What is asked: Output the full listing below exactly, without the pictures.

Material provided:
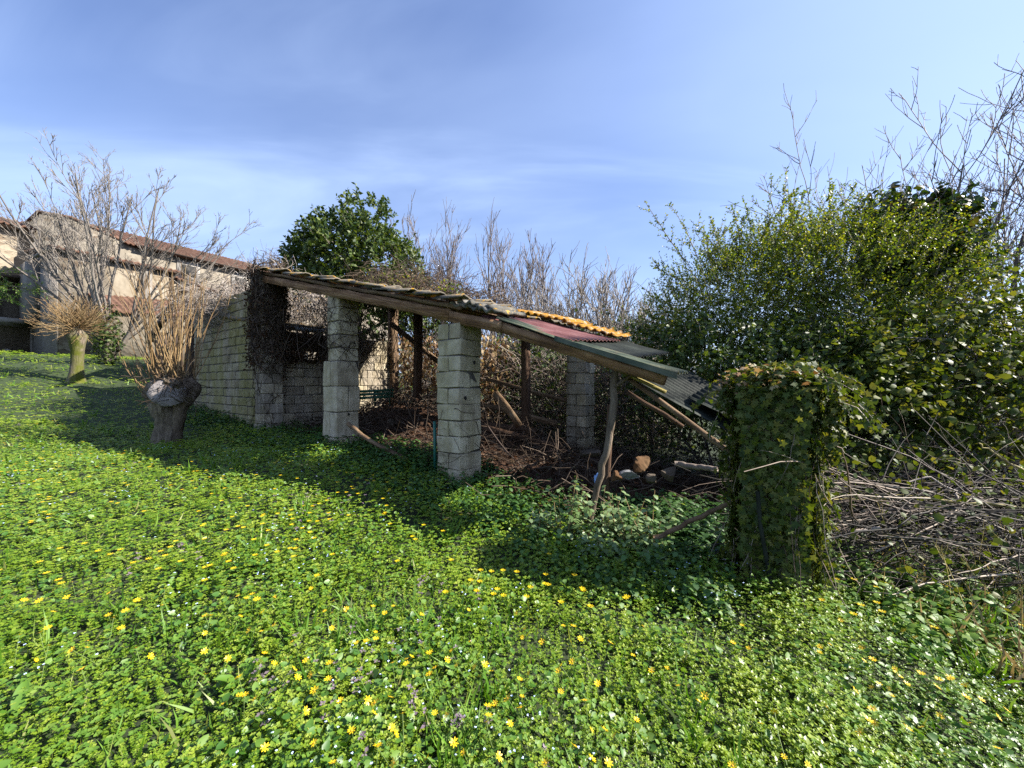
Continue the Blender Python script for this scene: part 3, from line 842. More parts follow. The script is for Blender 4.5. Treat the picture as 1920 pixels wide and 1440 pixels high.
# porch: dark recess under a balcony with netting and a hung sheet
hp('porch_wall', hbox(-12, -5.1, .05, .3, .8, 8.0), 'house_grey')
hp('balcony', hbox(-12, -4.2, -1.5, .04, 3.25, 3.5), 'house_grey')
hp('balcony_roof', hbox(-12, -4.8, -1.7, .04, 5.75, 5.9), 'dark_wood')
hp('jetty', hbox(-5.1, -3.3, -.5, -.065, 3.3, 6.5), 'house_grey')
hp('net', hbox(-12, -6.6, -1.48, -1.44, 3.52, 5.0), 'green_net')
hp('sheet', hbox(-6.5, -5.2, -1.2, -1.15, 3.55, 5.6), 'white_frame')
hp('recess_shade', hbox(-10.5, -7.6, -.02, .045, 1.2, 2.7), 'dark')  # near-black panel: dark of the porch recess put into colour
hp('cellar_wall', hbox(-12, -5.12, -.9, -.8, .6, 1.9), 'house_grey')

# ruined low lean-to between the mossy wall and the house: dark posts, roof edge, lit stone wall behind
ruin = empty('ruined_lean_to', S(-12.2, 1, -.6), 'dark ruined lean-to beside the mossy wall with a lit stone wall inside', 'lean-to')
def rp(name, a, mat): return mk(name, a[0], a[1], mat, ruin)
rp('post', beam(S(-13.9, 0, -.6), S(-13.9, 0, 1.75), .3, .25, 3, .01), 'dark_wood')
rp('post', beam(S(-12.9, .2, -.6), S(-12.9, .2, 2.2), .25, .25, 3, .01), 'dark_wood')
rp('post', beam(S(-10.85, .05, -.8), S(-10.85, .05, 2.5), .25, .25, 3, .01), 'dark_wood')
rp('rail', beam(S(-14.6, -.15, 1.55), S(-10.7, -.15, 2.75), .14, .16, 5, .01), 'dark_wood')
V, F = corrugated(S(-14.7, -.25, 1.70), S(-6.5, -.25, 2.05) - S(-14.7, -.25, 1.70) + np.array([0, 0, .0]), S(-14.7, 3.2, 2.1) - S(-14.7, -.25, 1.7), .03, .22, 9, .05, -.25)
# back stone wall, lit from the open right side
V, F = beam(S(-13.2, .5, -.3), S(-13.2, 4.5, -.3), .35, 4.2, 4, .01)
rp('stone_wall', (V, F), 'house_wall')
V, F = beam(S(-12.6, 1.0, 1.2), S(-12.6, 3.2, 1.2), .1, .15, 3, .01)
rp('lintel', (V, F), 'dark_wood')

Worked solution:
Continue the Blender Python script for this scene: part 3, from line 842. More parts follow. The script is for Blender 4.5. Treat the picture as 1920 pixels wide and 1440 pixels high.
# porch: dark recess under a balcony with netting and a hung sheet
hp('porch_wall', hbox(-12, -5.1, .05, .3, .8, 8.0), 'house_grey')
hp('balcony', hbox(-12, -4.2, -1.5, .04, 3.25, 3.5), 'house_grey')
hp('balcony_roof', hbox(-12, -4.8, -1.7, .04, 5.75, 5.9), 'dark_wood')
hp('jetty', hbox(-5.1, -3.3, -.5, -.065, 3.3, 6.5), 'house_grey')
hp('net', hbox(-12, -6.6, -1.48, -1.44, 3.52, 5.0), 'green_net')
hp('sheet', hbox(-6.5, -5.2, -1.2, -1.15, 3.55, 5.6), 'white_frame')
hp('recess_shade', hbox(-10.5, -7.6, -.02, .045, 1.2, 2.7), 'dark')  # near-black panel: dark of the porch recess put into colour
hp('cellar_wall', hbox(-12, -5.12, -.9, -.8, .6, 1.9), 'house_grey')

# ruined low lean-to between the mossy wall and the house: dark posts, roof edge, lit stone wall behind
ruin = empty('ruined_lean_to', S(-12.2, 1, -.6), 'dark ruined lean-to beside the mossy wall with a lit stone wall inside', 'lean-to')
def rp(name, a, mat): return mk(name, a[0], a[1], mat, ruin)
rp('post', beam(S(-13.9, 0, -.6), S(-13.9, 0, 1.75), .3, .25, 3, .01), 'dark_wood')
rp('post', beam(S(-12.9, .2, -.6), S(-12.9, .2, 2.2), .25, .25, 3, .01), 'dark_wood')
rp('post', beam(S(-10.85, .05, -.8), S(-10.85, .05, 2.5), .25, .25, 3, .01), 'dark_wood')
rp('rail', beam(S(-14.6, -.15, 1.55), S(-10.7, -.15, 2.75), .14, .16, 5, .01), 'dark_wood')
V, F = corrugated(S(-14.7, -.25, 1.70), S(-6.5, -.25, 2.05) - S(-14.7, -.25, 1.70) + np.array([0, 0, .0]), S(-14.7, 3.2, 2.1) - S(-14.7, -.25, 1.7), .03, .22, 9, .05, -.25)
# back stone wall, lit from the open right side
V, F = beam(S(-13.2, .5, -.3), S(-13.2, 4.5, -.3), .35, 4.2, 4, .01)
rp('stone_wall', (V, F), 'house_wall')
V, F = beam(S(-12.6, 1.0, 1.2), S(-12.6, 3.2, 1.2), .1, .15, 3, .01)
rp('lintel', (V, F), 'dark_wood')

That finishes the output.